Let’s talk about this elephant in the climate!

The news of late depresses me as it relays an increasing number of extreme climatic events.

As I listened to how the nations of the world struggled at Cop28 to reach any meaningful accord to avoid life on our planet facing a climatic apocalypse, I reflected on my life experiences which tell me of an ‘elephant in the climate’ which I believe is a significant obstacle to reversing global heating.

I emigrated 47 years ago from a warm, coastal climate to a cold, continental one. Perhaps these 5 years I spent experiencing a cold climate gives me a perspective not held by many commentators on the breakdown of our climate norms.

Soon after our wedding (in 1976), on a warm, long summer day in Minneapolis, Minnesota, I enjoyed the beauty of my first North American fall, followed by experiencing my first winter, deep within the heart of continental North America.

I had never known such cold. If my memory is correct, that winter we were treated to 67 straight days when it never got above freezing at any time of day or night!

One experience seared into my warm-climate brain was feeling the life-threatening cold when walking just 300 metres from a heated ice hockey stadium to our parked car. I think the wind-chill that night was colder than 40 below zero!

For people like me, raised in a warm Sydney climate (where the mean daily minimum temperature in the coldest month is +8.7oC), it is hard to imagine why anyone would choose to live in these cold conditions.
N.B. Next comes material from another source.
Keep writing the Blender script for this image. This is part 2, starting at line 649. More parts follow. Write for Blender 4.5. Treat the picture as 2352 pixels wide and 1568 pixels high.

But humans can, and do, adapt to cold winters – just ask the many migrants who chose to migrate to Minnesota from the higher latitudes of Sweden, Norway, Finland, etc. from the mid-nineteenth century onwards.

Many peoples across the world know how to heat their homes, to construct below-ground basements, to organise the shovelling and ploughing of snow on an enormous scale, so successfully that winter cold is not much of an impediment to the large populations living in these climates.

The coldest monthly mean daily minimum winter temperatures in some of these cities of the largely wealthy and influential cities of the ‘global north’, located at high (> 38oN) latitudes, include Washington, DC -4.5oC, Chicago -8.6oC, Moscow -12.3oC, Beijing -9.4oC, Toronto -7.3oC, London +2.7oC, Berlin -1.9oC and Paris +2.5oC. Minneapolis, Minnesota beats them all at -13.6oC!

Ploughed snow banks and glistening freezing rain are a common sight in a Minneapolis winter.

Which brings me to the question of the elephant in the climate – my proposition that many people living in colder climes probably do not mind a little global heating. If this is so, why is it not talked about more often?

I know, from personal experience visiting friends and relatives in Minneapolis over many decades, that winters there are now less severe. Understandably, most see this as a good thing. I hasten to stress that I am not implying any criticism of anyone, especially my friends and relatives, for enjoying less severe winters! It is a natural response to living in a seasonally cold climate.

In support of my anecdotal claim above, the warm and snowless Christmas Day experienced in Minnesota last week was newsworthy enough for the New York Times to report on it.

I don’t know what residents of Siberia think but I can imagine that at least the farmers of that region might be quite excited at the prospect of growing seasons less constrained by cold weather.

People living in seasonally hot climates like Austin, Texas and Phoenix, Arizona, are already suffering from excessive heat as described by Jeff Goodell in a podcast about his book ‘Heat: Life and Death on a Scorched Planet’.

If this ‘elephant in the climate’ is a real phenomenon, the world must urgently address this obstacle through education before we will be able to muster sufficient collective global commitment to solving the problem of a runaway climate.